Our Experience with Biochar

4CleanTech operates a 600kWel biogas plant in Somerset.

Much of our knowledge and experience comes from the mature biogas sector in Germany; Germany has in the region of 9,000 biogas sites compared to the UK with nearly 1,000. 

In 2018, we noticed a widespread and growing take-up of Biochar in the biogas process across the German sector and after further research decided to trial Biochar in our own plant. Throughout the year, the results were excellent. We recorded an overall methane increase of 10.5%.

In practical terms, we spent £13,640 on Biochar and the increased gas production meant that we could reduce our feedstock for the year by 1,100 tonnes. Given an average feedstock price of £32.50 per tonne, we achieved a gross saving of £35,750 and a net saving of £22,110. A return on capital employed (ROCE) of 162%. 
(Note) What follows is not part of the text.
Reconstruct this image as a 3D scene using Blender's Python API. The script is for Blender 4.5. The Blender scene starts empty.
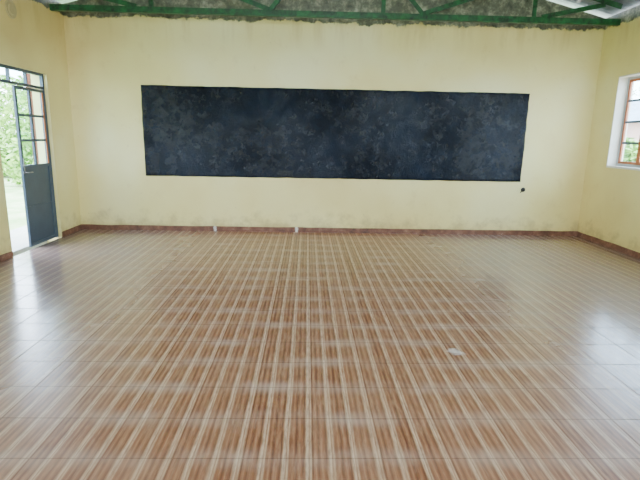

Whilst we continue to include Biochar day-to-day in our own plant, our positive experiences have encouraged us to make certified Biochar, produced in Germany, available to other UK operators. Please contact us to discuss how Biochar might be incorporated into your own plant and to get a price quote. 

How is Biochar made? 

Biochar is made from renewable raw materials such as wood or vegetable residues (e.g. trimmings, leaves or green waste). To produce Biochar, the biomass is burned within a modern pyrolysis plant with very little oxygen. This pyrolysis method allows all gases and vapours to be filtered out completely, making it 100% pollutant-free. This production process is often referred to as the carbonation of biomass.